-- Information supplied start --

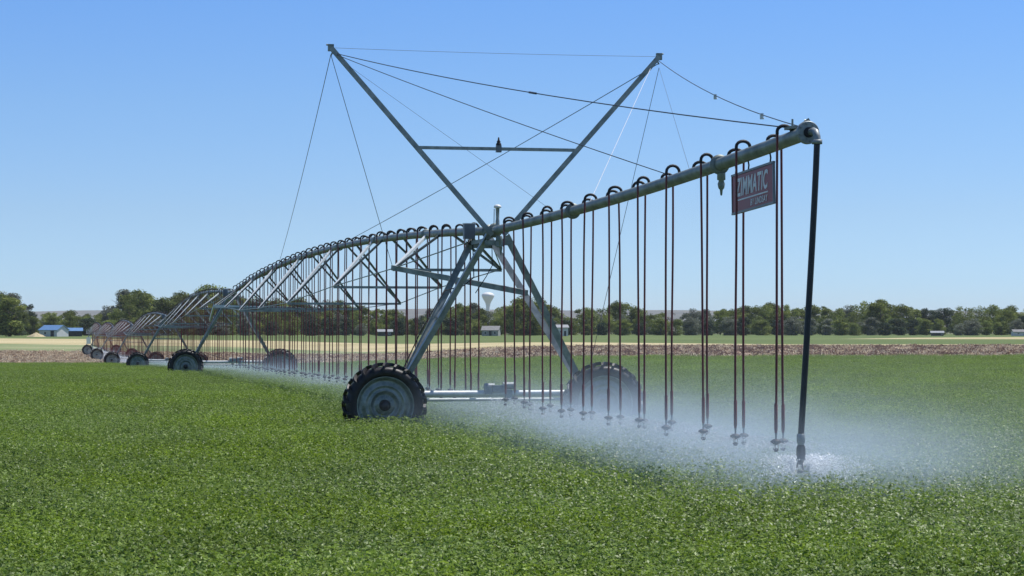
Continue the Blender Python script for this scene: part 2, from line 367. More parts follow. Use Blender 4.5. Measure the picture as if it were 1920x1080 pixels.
# towers ---------------------------------------------------------
def tower(j):
    L0 = -SP * j; g = TG[j]; Z = lambda z: z + g
    tw = MB()                                                        # base beam is the tower's own mesh
    tw.tube([P(L0, -1.72, Z(.91)), P(L0, 1.72, Z(.91))], .06, 14)
    tw.bar(P(L0 + .0, -1.9, Z(.80)), P(L0, -1.7, Z(.80)), .14, .30, UP); tw.bar(P(L0, 1.7, Z(.80)), P(L0, 1.9, Z(.80)), .14, .30, UP)
    T = part(tw, 'tower', M['galvbright'], origin=P(L0, 0, g))
    for sgn in (-1, 1):
        for (lt, lb) in ((-1.0, -.07), (.5, .07)):
            m = MB(); m.angle(P(L0 + lt, .2 * sgn, Z(3.74)), P(L0 + lb, 1.74 * sgn, Z(.98)), .11, .010, PV * sgn); part(m, 'leg', M['galv'], T)
        m = MB(); m.box(P(L0, 1.02 * sgn, Z(2.26)), (.16, .56, .012), (PV, DV, UP)); part(m, 'leg_plate', M['galvdull'], T)
    m = MB(); m.angle(P(L0 - 1.0, -.24, Z(3.62)), P(L0 - 1.0, .24, Z(3.62)), .08, .008); m.angle(P(L0 + .5, -.24, Z(3.62)), P(L0 + .5, .24, Z(3.62)), .08, .008)
    m.angle(P(L0 - 1.05, -.18, Z(3.66)), P(L0 + .55, -.18, Z(3.66)), .06, .008); m.angle(P(L0 - 1.05, .18, Z(3.66)), P(L0 + .55, .18, Z(3.66)), .06, .008)
    part(m, 'saddle', M['galvdull'], T)
    m = MB(); m.tube([P(L0 - .09, -1.75, Z(.80)), P(L0 - .09, 1.75, Z(.80))], .03, 10); part(m, 'drive_shaft', M['galvbright'], T)
    m = MB()                                                         # motor and gearbox in the middle of the beam
    m.box(P(L0 + .02, .12, Z(1.00)), (.26, .2, .12), (PV, DV, UP)); m.tube([P(L0 + .02, .04, Z(1.03)), P(L0 + .02, -.14, Z(1.03))], .065, 12)
    m.tube([P(L0 + .02, .2, Z(1.05)), P(L0 + .02, .42, Z(1.05))], .065, 12); m.box(P(L0 + .02, .3, Z(.88)), (.10, .18, .20), (PV, DV, UP)); m.box(P(L0 + .09, -.08, Z(.97)), (.12, .1, .14), (PV, DV, UP))
    part(m, 'gear_motor', M['coated'], T)
    for sgn in (-1, 1):
        m = MB(); m.box(P(L0 + .02, 1.9 * sgn, Z(.735)), (.24, .2, .26), (PV, DV, UP)); m.tube([P(L0 + .1, 1.98 * sgn, Z(.725)), P(L0 + .24, 1.98 * sgn, Z(.725))], .05, 10); part(m, 'wheel_gearbox', M['hub'], T)
        wheel(P(L0 + .30, 1.98 * sgn, Z(.725)))
    m = MB(); m.box(P(L0 - .9, -.24, Z(3.84)), (.20, .14, .27), (PV, DV, UP)); m.box(P(L0 - .9, -.24, Z(3.982)), (.22, .16, .015), (PV, DV, UP), 1)
    for q in range(4): m.tube([P(L0 - .9, -.30 + .04 * q, Z(3.71)), P(L0 - .9, -.30 + .04 * q, Z(3.66)), P(L0 - .9, -.22 + .02 * q, Z(3.60)), P(L0 - .9, -.12, Z(3.62))], .009, 6, 2)
    part(m, 'control_box', [M['greybox'], M['white'], M['goose']], T)
    m = MB(); m.angle(P(L0, -.98, Z(2.38)), P(L0, .98, Z(2.34)), .05, .006) if j > 1 else None
    if m.v: part(m, 'leg_crossbar', M['galv'], T)
    m = MB()                                                         # flexible joint between the pipes
    zc = pipe_z(L0); m.lathe([(.078, -.30), (.13, -.30), (.13, -.27), (.09, -.26), (.10, -.1), (.10, .1), (.09, .26), (.13, .27), (.13, .30), (.078, .30)], P(L0, 0, zc), DV, 20)
    part(m, 'flex_joint', M['galvdull'], T)
    if j:
        m = MB(); m.tube([P(L0 + .2, -.3, Z(3.6)), P(L0 + .15, -.9, Z(2.5)), P(L0 + .15, -1.5, Z(1.4)), P(L0 + .05, -.2, Z(1.0))], .012, 6); part(m, 'power_cable', M['goose'], T)
    return T
TWS = [tower(j) for j in range(6)]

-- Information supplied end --

Aim: Output an exact copy of the material, with the pictures removed.

Full answer:
Continue the Blender Python script for this scene: part 2, from line 367. More parts follow. Use Blender 4.5. Measure the picture as if it were 1920x1080 pixels.
# towers ---------------------------------------------------------
def tower(j):
    L0 = -SP * j; g = TG[j]; Z = lambda z: z + g
    tw = MB()                                                        # base beam is the tower's own mesh
    tw.tube([P(L0, -1.72, Z(.91)), P(L0, 1.72, Z(.91))], .06, 14)
    tw.bar(P(L0 + .0, -1.9, Z(.80)), P(L0, -1.7, Z(.80)), .14, .30, UP); tw.bar(P(L0, 1.7, Z(.80)), P(L0, 1.9, Z(.80)), .14, .30, UP)
    T = part(tw, 'tower', M['galvbright'], origin=P(L0, 0, g))
    for sgn in (-1, 1):
        for (lt, lb) in ((-1.0, -.07), (.5, .07)):
            m = MB(); m.angle(P(L0 + lt, .2 * sgn, Z(3.74)), P(L0 + lb, 1.74 * sgn, Z(.98)), .11, .010, PV * sgn); part(m, 'leg', M['galv'], T)
        m = MB(); m.box(P(L0, 1.02 * sgn, Z(2.26)), (.16, .56, .012), (PV, DV, UP)); part(m, 'leg_plate', M['galvdull'], T)
    m = MB(); m.angle(P(L0 - 1.0, -.24, Z(3.62)), P(L0 - 1.0, .24, Z(3.62)), .08, .008); m.angle(P(L0 + .5, -.24, Z(3.62)), P(L0 + .5, .24, Z(3.62)), .08, .008)
    m.angle(P(L0 - 1.05, -.18, Z(3.66)), P(L0 + .55, -.18, Z(3.66)), .06, .008); m.angle(P(L0 - 1.05, .18, Z(3.66)), P(L0 + .55, .18, Z(3.66)), .06, .008)
    part(m, 'saddle', M['galvdull'], T)
    m = MB(); m.tube([P(L0 - .09, -1.75, Z(.80)), P(L0 - .09, 1.75, Z(.80))], .03, 10); part(m, 'drive_shaft', M['galvbright'], T)
    m = MB()                                                         # motor and gearbox in the middle of the beam
    m.box(P(L0 + .02, .12, Z(1.00)), (.26, .2, .12), (PV, DV, UP)); m.tube([P(L0 + .02, .04, Z(1.03)), P(L0 + .02, -.14, Z(1.03))], .065, 12)
    m.tube([P(L0 + .02, .2, Z(1.05)), P(L0 + .02, .42, Z(1.05))], .065, 12); m.box(P(L0 + .02, .3, Z(.88)), (.10, .18, .20), (PV, DV, UP)); m.box(P(L0 + .09, -.08, Z(.97)), (.12, .1, .14), (PV, DV, UP))
    part(m, 'gear_motor', M['coated'], T)
    for sgn in (-1, 1):
        m = MB(); m.box(P(L0 + .02, 1.9 * sgn, Z(.735)), (.24, .2, .26), (PV, DV, UP)); m.tube([P(L0 + .1, 1.98 * sgn, Z(.725)), P(L0 + .24, 1.98 * sgn, Z(.725))], .05, 10); part(m, 'wheel_gearbox', M['hub'], T)
        wheel(P(L0 + .30, 1.98 * sgn, Z(.725)))
    m = MB(); m.box(P(L0 - .9, -.24, Z(3.84)), (.20, .14, .27), (PV, DV, UP)); m.box(P(L0 - .9, -.24, Z(3.982)), (.22, .16, .015), (PV, DV, UP), 1)
    for q in range(4): m.tube([P(L0 - .9, -.30 + .04 * q, Z(3.71)), P(L0 - .9, -.30 + .04 * q, Z(3.66)), P(L0 - .9, -.22 + .02 * q, Z(3.60)), P(L0 - .9, -.12, Z(3.62))], .009, 6, 2)
    part(m, 'control_box', [M['greybox'], M['white'], M['goose']], T)
    m = MB(); m.angle(P(L0, -.98, Z(2.38)), P(L0, .98, Z(2.34)), .05, .006) if j > 1 else None
    if m.v: part(m, 'leg_crossbar', M['galv'], T)
    m = MB()                                                         # flexible joint between the pipes
    zc = pipe_z(L0); m.lathe([(.078, -.30), (.13, -.30), (.13, -.27), (.09, -.26), (.10, -.1), (.10, .1), (.09, .26), (.13, .27), (.13, .30), (.078, .30)], P(L0, 0, zc), DV, 20)
    part(m, 'flex_joint', M['galvdull'], T)
    if j:
        m = MB(); m.tube([P(L0 + .2, -.3, Z(3.6)), P(L0 + .15, -.9, Z(2.5)), P(L0 + .15, -1.5, Z(1.4)), P(L0 + .05, -.2, Z(1.0))], .012, 6); part(m, 'power_cable', M['goose'], T)
    return T
TWS = [tower(j) for j in range(6)]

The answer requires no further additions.